-- Start Dataset extract --

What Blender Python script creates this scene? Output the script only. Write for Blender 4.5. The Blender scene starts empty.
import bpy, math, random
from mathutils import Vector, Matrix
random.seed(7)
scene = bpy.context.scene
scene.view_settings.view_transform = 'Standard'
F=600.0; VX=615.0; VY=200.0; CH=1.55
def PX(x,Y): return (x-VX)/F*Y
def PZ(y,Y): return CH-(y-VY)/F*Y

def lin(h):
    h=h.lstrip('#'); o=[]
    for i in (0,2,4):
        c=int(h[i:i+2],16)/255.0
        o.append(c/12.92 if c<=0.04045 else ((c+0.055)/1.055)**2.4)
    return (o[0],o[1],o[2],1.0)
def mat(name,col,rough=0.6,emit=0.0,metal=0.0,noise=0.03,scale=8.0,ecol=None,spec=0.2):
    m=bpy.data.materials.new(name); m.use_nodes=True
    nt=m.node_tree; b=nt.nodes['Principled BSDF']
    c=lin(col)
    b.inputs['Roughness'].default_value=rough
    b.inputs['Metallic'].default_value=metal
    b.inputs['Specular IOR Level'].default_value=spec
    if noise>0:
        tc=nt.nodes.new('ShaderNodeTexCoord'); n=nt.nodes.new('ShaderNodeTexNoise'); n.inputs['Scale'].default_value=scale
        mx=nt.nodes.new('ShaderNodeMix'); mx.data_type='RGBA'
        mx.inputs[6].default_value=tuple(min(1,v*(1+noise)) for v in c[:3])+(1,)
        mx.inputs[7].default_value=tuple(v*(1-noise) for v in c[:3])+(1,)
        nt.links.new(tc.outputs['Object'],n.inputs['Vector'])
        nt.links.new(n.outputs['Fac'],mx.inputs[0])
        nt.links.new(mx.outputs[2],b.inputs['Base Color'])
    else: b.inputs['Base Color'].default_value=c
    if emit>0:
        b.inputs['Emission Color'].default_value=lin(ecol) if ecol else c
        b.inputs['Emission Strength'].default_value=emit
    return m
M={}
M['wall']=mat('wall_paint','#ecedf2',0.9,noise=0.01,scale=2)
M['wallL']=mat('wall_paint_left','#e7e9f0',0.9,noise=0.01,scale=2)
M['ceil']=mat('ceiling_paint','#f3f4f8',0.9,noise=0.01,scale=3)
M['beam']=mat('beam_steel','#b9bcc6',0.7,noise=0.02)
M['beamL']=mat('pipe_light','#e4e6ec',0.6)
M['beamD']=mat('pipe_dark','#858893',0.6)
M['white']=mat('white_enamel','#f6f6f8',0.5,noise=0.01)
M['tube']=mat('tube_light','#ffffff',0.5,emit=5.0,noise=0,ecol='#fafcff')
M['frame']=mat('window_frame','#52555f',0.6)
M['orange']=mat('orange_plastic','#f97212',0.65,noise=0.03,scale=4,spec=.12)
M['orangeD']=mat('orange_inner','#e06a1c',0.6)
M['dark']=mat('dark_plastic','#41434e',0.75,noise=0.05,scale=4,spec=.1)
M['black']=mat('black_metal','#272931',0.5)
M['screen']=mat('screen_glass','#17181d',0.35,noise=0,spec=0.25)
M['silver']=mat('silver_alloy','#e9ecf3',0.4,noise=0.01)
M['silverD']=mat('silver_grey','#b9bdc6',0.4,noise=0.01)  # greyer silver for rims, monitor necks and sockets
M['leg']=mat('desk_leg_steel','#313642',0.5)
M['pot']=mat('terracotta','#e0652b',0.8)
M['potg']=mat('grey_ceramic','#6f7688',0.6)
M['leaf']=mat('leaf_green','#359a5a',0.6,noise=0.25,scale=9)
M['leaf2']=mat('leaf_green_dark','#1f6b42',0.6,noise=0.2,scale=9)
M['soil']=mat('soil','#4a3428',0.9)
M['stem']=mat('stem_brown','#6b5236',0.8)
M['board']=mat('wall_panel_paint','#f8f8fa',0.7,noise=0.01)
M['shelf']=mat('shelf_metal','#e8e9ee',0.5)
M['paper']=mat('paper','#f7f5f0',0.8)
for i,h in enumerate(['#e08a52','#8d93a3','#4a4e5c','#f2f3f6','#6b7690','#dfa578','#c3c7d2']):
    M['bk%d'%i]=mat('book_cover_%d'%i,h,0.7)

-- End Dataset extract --

* **Exercise task**:
Make an exact copy of the listing, including every line.

* **Correct output**:
What Blender Python script creates this scene? Output the script only. Write for Blender 4.5. The Blender scene starts empty.
import bpy, math, random
from mathutils import Vector, Matrix
random.seed(7)
scene = bpy.context.scene
scene.view_settings.view_transform = 'Standard'
F=600.0; VX=615.0; VY=200.0; CH=1.55
def PX(x,Y): return (x-VX)/F*Y
def PZ(y,Y): return CH-(y-VY)/F*Y

def lin(h):
    h=h.lstrip('#'); o=[]
    for i in (0,2,4):
        c=int(h[i:i+2],16)/255.0
        o.append(c/12.92 if c<=0.04045 else ((c+0.055)/1.055)**2.4)
    return (o[0],o[1],o[2],1.0)
def mat(name,col,rough=0.6,emit=0.0,metal=0.0,noise=0.03,scale=8.0,ecol=None,spec=0.2):
    m=bpy.data.materials.new(name); m.use_nodes=True
    nt=m.node_tree; b=nt.nodes['Principled BSDF']
    c=lin(col)
    b.inputs['Roughness'].default_value=rough
    b.inputs['Metallic'].default_value=metal
    b.inputs['Specular IOR Level'].default_value=spec
    if noise>0:
        tc=nt.nodes.new('ShaderNodeTexCoord'); n=nt.nodes.new('ShaderNodeTexNoise'); n.inputs['Scale'].default_value=scale
        mx=nt.nodes.new('ShaderNodeMix'); mx.data_type='RGBA'
        mx.inputs[6].default_value=tuple(min(1,v*(1+noise)) for v in c[:3])+(1,)
        mx.inputs[7].default_value=tuple(v*(1-noise) for v in c[:3])+(1,)
        nt.links.new(tc.outputs['Object'],n.inputs['Vector'])
        nt.links.new(n.outputs['Fac'],mx.inputs[0])
        nt.links.new(mx.outputs[2],b.inputs['Base Color'])
    else: b.inputs['Base Color'].default_value=c
    if emit>0:
        b.inputs['Emission Color'].default_value=lin(ecol) if ecol else c
        b.inputs['Emission Strength'].default_value=emit
    return m
M={}
M['wall']=mat('wall_paint','#ecedf2',0.9,noise=0.01,scale=2)
M['wallL']=mat('wall_paint_left','#e7e9f0',0.9,noise=0.01,scale=2)
M['ceil']=mat('ceiling_paint','#f3f4f8',0.9,noise=0.01,scale=3)
M['beam']=mat('beam_steel','#b9bcc6',0.7,noise=0.02)
M['beamL']=mat('pipe_light','#e4e6ec',0.6)
M['beamD']=mat('pipe_dark','#858893',0.6)
M['white']=mat('white_enamel','#f6f6f8',0.5,noise=0.01)
M['tube']=mat('tube_light','#ffffff',0.5,emit=5.0,noise=0,ecol='#fafcff')
M['frame']=mat('window_frame','#52555f',0.6)
M['orange']=mat('orange_plastic','#f97212',0.65,noise=0.03,scale=4,spec=.12)
M['orangeD']=mat('orange_inner','#e06a1c',0.6)
M['dark']=mat('dark_plastic','#41434e',0.75,noise=0.05,scale=4,spec=.1)
M['black']=mat('black_metal','#272931',0.5)
M['screen']=mat('screen_glass','#17181d',0.35,noise=0,spec=0.25)
M['silver']=mat('silver_alloy','#e9ecf3',0.4,noise=0.01)
M['silverD']=mat('silver_grey','#b9bdc6',0.4,noise=0.01)  # greyer silver for rims, monitor necks and sockets
M['leg']=mat('desk_leg_steel','#313642',0.5)
M['pot']=mat('terracotta','#e0652b',0.8)
M['potg']=mat('grey_ceramic','#6f7688',0.6)
M['leaf']=mat('leaf_green','#359a5a',0.6,noise=0.25,scale=9)
M['leaf2']=mat('leaf_green_dark','#1f6b42',0.6,noise=0.2,scale=9)
M['soil']=mat('soil','#4a3428',0.9)
M['stem']=mat('stem_brown','#6b5236',0.8)
M['board']=mat('wall_panel_paint','#f8f8fa',0.7,noise=0.01)
M['shelf']=mat('shelf_metal','#e8e9ee',0.5)
M['paper']=mat('paper','#f7f5f0',0.8)
for i,h in enumerate(['#e08a52','#8d93a3','#4a4e5c','#f2f3f6','#6b7690','#dfa578','#c3c7d2']):
    M['bk%d'%i]=mat('book_cover_%d'%i,h,0.7)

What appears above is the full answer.